EP #54 | Sunday, October 6th featuring Errin Haines in conversation with Nandos Art Collection Artists.
ADAMA Arts Salon is a series of conversations featuring contemporary artists, curators, scholars, and more from across the African Diaspora.
Join us for ADAMA's upcoming in-person Arts Salon. Errin Haines to moderate a conversation with artist Sam Nhlengethwa, Diane Victor and Mbongeni Buthelezi. Each panelist is a visiting artist from South Africa whose artworks are included in ADAMA's exhibition, If You Look Hard Enough, You Can See Our Future.
In addition to the Arts Salon episode you will also be able to enjoy South African music, brunch catered by Nandos and a curator led tour.
About Moderator: Errin Haines is editor at large and a founding mother of The 19th, a nonprofit, independent newsroom focused on the intersection of gender, politics and policy. She is also host of The 19th’s weekly politics podcast, The Amendment, and an MSNBC Contributor. Errin was previously national writer on race and ethnicity for The Associated Press. She has also worked at The Washington Post, the Los Angeles Times and Orlando Sentinel. Errin’s expertise on issues of race, gender and politics make her a thought leader in her industry. She has also taught at the Georgetown University Institute of Politics and Princeton University. She is based in Atlanta.
Sam Nhlengethwa: Sam's work is largely figurative and explores themes close to his heart like jazz, human interactions, and contemporary Africa. His fine sense of colour and form lend an abstract quality to his work, which has been included in many contemporary South African art publications and can be found in leading South African and International collections. He is one of South Africa’s foremost artists and was awarded the Standard Bank Young Artist of the Year in 1994 – the year South Africa held its first democratic elections. He has exhibited all over the world – from South Africa to Senegal, New York to Cologne. Despite Sam’s pioneering role in South African art, his work has received rare visibility in Europe. A major survey exhibition, titled Life, Jazz and Lots of Other Things, was hosted by SCAD Museum of Art in Savannah, Georgia in 2014, which was then co-hosted in Atlanta by SCAD and the Carter Center. His work has also featured on a number of international biennales.

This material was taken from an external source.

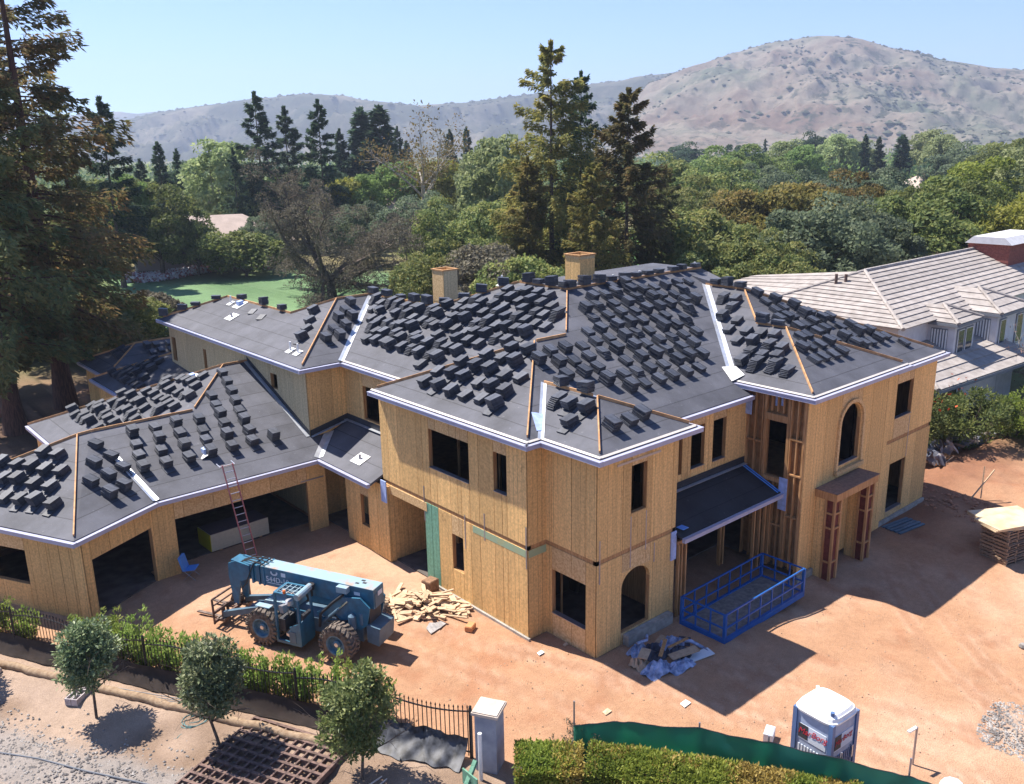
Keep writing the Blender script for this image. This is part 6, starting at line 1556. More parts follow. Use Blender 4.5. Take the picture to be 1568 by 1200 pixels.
stones("site_pebbles", 1500, lambda r: (r.uniform(13, 34), r.uniform(5, 20)), .012, .035, mat("pebble", (.34, .24, .17), .95, var=.35), "pebbles and crumbs scattered on the red dirt", "pebbles", 6)
for i, (x, y, s_) in enumerate(((29.8, 8.6, .16), (29.4, 8.1, .14), (28.9, 7.8, .18), (29.2, 7.7, .1))):
    q = MB(); q.lathe((0, 0, 0), (0, 0, 1), [(-.05, s_ * .6), (s_ * .3, s_), (s_ * .8, s_ * .7), (s_, s_ * .2)], 8); o = q.build("stone", grav); o.location = (x, y, ground_z(x, y)); tag(o, ("topmost", "second", "biggest", "smallest")[i] + " grey stone in the short row of stones on the dirt at the right edge", "stone", "row of stones at the right edge")
# dark mulch and grass tuft at the lower left corner
r = random.Random(6); q = MB()
for k in range(1500):
    p = V3((3.2, 20.2, 0)) + V3((r.gauss(0, .75), r.gauss(0, .55), 0)); leaf_quads(q, p, r.uniform(.08, .2), .018, V3((r.uniform(-.6, .6), r.uniform(-.6, .6), 1)), rvec(r))
o = q.build("grass", M['l_shrub']); tag(o, "green grass tuft at the lower left corner", "grass", kind="stuff")

# ---- clipped hedge at the street, part green and part dry
def hedge(name, pts, w, h, seed, dens, leaves, label, cat="hedge", leaf=(.11, .05), group=None, dry=()):
    r = random.Random(seed); cr = MB(); tk = MB()
    pts = [V3(p) for p in pts]; run = 0.0
    for a, b in zip(pts, pts[1:]):
        L = (b - a).length; d = (b - a).normalized(); s_ = V3((-d.y, d.x, 0))
        tk.prism([a - s_ * w * .22 - d * .0 + V3((0, 0, .0)), b - s_ * w * .22, b + s_ * w * .22, a + s_ * w * .22], (0, 0, h * .6))
        for k in range(int(L * dens)):
            u = r.uniform(0, L); q_ = r.random()
            if q_ < .5: o_ = r.uniform(-.5, .5) * w; z = h * (1 + .24 * mnoise.noise(V3((u * 1.6, o_ * 2, seed))) + .06 * mnoise.noise(V3((u * 5, o_ * 5, seed)))) * r.uniform(.86, 1.05) - .22 * h * abs(2 * o_ / w) ** 4
            else: z = h * r.uniform(.03, .92); o_ = (r.choice((-.5, .5)) * (1 + .22 * mnoise.noise(V3((u * 1.3, z * 2, seed + 4)))) + r.uniform(-.06, .06)) * w
            leaf_quads(cr, a + d * u + s_ * o_ + V3((0, 0, z)), leaf[0] * r.uniform(.7, 1.3), leaf[1] * r.uniform(.7, 1.3), rvec(r) + V3((0, 0, .7)) + s_ * (o_ / w), rvec(r) + V3((0, 0, .5)))
            dr = max([0] + [1 - abs(run + u - c_) / w_ for (c_, w_) in dry]) + .5 * mnoise.noise(V3((u * 1.4 + seed, o_ * 2, z * 1.5))) + r.uniform(-.35, .35)
            cr.mi[-1] = 1 if dr > .35 else 0
        run += L
    root = empty(name, pts[0], 0, label, cat, group)
    off = pts[0]
    me = tk.mesh("twigs", M['bark'], off); inst("twigs", me, parent=root)
    me = cr.mesh("foliage", [M[leaves], M["l_dry"]], off); inst("foliage", me, parent=root)
    return root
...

Diane Victor: Is renowned for her expert printmaking and draughtsmanship. Victor positions herself within the South African context through bold confrontations with difficult and, at times, taboo subject matter. Her large scale drawings and etchings demonstrate a command of mark-making, which she uses to render her subjects in affecting detail. Her work poses challenges to social and political life in contemporary South Africa, considering issues of corruption, violence and an unequal power distribution. She has gone on to win various prestigious awards including the Sasol New Signatures Award in 1987. In 1988, Victor became the youngest recipient of the Volkskas Atelier Award. Victor has exhibited at numerous venues around South Africa and internationally and her work is part of a number of important collections.
Mbongeni Buthelezi: Known for his plastic painting and environmental themes, Mbongeni repurposes plastic for use in his artwork in an effort to minimise pollution, and to raise awareness of the dangers of single use plastic that ends up in oceans and landfills. He uses different techniques to melt the plastic and then applies it to a recycled canvas to create vivid, striking abstract artworks or depictions of animals. The use of these materials shows Buthelezi's awareness of environmental problems and the physical decay of the townships as well as the references to general social and political impoverishment and flaw of opportunities and alternatives that he observes in South Africa. His works have been exhibited internationally at solo and group exhibitions, including the Museum of African Art in New York, the Goch Museum in Germany as well as the Prague Biennale. He was also an artist in residence in Germany, South Africa and New York.